A ricostruire le forme della fuoriserie tedesca, che reinterpreta la leggendaria 300 SL coupé di metà Anni Cinquanta, resa celebre anche per le porte ad ala di gabbiano, ha provveduto il nostro Lorenzo Preti, basandosi sulla caratteristica principale del progetto: motore anteriore centrale, abitacolo arretrato, coda corta. Come si addice a una sportiva di razza. Che per garantire prestazioni superiori quanto a bilanciamento — che significa maneggevolezza, tenuta e stabilità — deve avere una distribuzione dei pesi ottimale: 48% davanti, 52% dietro.
Per accorciare i tempi del programma alla AMG, un paio di anni fa, hanno avuto un’idea semplice: utilizzare un paio di Dodge Viper (al tempo Daimler e Chrysler erano ancora... parenti) per collaudare il V8 e il gruppo sospensioni-freni destinate al futuro modello. La berlinetta americana aveva, nemmeno a farlo apposta, la stessa configurazione meccanica e, soprattutto, gli ingombri che gli ingegneri tedeschi stavano definendo per la SLS; non è un caso che il passo risulti identico, cioè 2680 mm.
Mentre le due Viper “muletto” – cui si è successivamente aggiunto un terzo esemplare, come gli altri due verniciato in nero – macinava migliaia di chilometri sulle strade del Colorado, California, Arizona, Sudafrica, Spagna, sud della Francia, e poi ancora sul ghiaccio e neve di Arjeplog, in Svezia, e sul difficile anello nord del Nürburgring – dove sono stati percorsi oltre 10mila km – ad Affalterbach un team di tecnici, aiutandosi con prototipi digitali, elaborava centinaia di modifiche. Determinavano quindi le specifiche delle sospensioni – valutati 40 tipi di cinematismi diversi – dell’impianto frenante con dischi in carboceramica, del sistema di scarico, della trasmissione col differenziale in blocco col cambio.

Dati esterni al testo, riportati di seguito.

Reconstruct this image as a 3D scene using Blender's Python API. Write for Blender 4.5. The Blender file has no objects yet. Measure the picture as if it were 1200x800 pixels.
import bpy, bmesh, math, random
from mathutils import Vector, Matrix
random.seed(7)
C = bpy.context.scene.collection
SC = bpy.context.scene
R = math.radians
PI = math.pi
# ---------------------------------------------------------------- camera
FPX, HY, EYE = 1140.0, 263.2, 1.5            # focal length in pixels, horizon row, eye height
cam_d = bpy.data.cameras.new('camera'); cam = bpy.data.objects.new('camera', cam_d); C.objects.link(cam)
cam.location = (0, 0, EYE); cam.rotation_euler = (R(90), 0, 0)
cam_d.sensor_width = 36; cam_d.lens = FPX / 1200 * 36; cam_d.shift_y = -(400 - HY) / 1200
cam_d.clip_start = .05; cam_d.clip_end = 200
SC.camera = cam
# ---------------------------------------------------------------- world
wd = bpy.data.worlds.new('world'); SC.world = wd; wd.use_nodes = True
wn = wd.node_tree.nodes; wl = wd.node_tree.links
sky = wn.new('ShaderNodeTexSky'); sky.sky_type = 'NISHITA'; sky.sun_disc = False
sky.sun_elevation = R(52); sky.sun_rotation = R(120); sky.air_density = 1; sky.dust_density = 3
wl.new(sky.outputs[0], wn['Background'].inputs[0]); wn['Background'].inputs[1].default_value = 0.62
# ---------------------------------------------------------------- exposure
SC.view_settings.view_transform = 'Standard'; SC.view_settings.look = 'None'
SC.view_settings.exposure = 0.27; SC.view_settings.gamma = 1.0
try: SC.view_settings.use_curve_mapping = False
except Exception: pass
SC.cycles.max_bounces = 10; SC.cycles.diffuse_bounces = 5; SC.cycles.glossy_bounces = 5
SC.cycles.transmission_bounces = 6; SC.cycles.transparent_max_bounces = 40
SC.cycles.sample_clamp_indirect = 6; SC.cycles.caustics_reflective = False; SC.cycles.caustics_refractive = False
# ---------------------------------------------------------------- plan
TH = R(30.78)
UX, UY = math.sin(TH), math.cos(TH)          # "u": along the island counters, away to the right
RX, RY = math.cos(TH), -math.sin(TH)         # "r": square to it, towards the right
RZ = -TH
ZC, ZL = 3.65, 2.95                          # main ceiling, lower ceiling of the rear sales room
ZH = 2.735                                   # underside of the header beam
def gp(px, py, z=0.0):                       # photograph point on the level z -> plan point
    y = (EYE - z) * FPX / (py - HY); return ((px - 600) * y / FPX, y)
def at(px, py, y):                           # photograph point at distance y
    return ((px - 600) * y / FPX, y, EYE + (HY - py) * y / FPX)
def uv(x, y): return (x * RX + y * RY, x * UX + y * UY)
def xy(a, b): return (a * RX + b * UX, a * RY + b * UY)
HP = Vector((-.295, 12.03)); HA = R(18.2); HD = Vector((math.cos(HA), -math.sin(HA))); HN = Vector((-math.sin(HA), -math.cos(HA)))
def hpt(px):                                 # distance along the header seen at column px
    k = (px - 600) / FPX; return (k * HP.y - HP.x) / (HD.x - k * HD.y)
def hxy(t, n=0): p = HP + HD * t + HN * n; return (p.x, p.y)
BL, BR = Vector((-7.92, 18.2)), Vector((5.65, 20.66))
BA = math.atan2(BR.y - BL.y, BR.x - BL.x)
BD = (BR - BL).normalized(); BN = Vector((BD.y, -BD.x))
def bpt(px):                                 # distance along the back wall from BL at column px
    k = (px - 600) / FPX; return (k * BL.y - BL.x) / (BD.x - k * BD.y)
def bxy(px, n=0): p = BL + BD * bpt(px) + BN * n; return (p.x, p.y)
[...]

E dello chassis, che è un capolavoro di ingegneria – in estrusi di alluminio, pesa solo 241 kg – e gli accorgimenti per conferire alle strutture gli standard di sicurezza più elevati possibili. Avvalendosi, anche in questa fase progettuale, di migliaia di simulazioni al computer. I “crash test” veri e propri – oltre 35 – sono invece costati la demolizione di otto prototipi.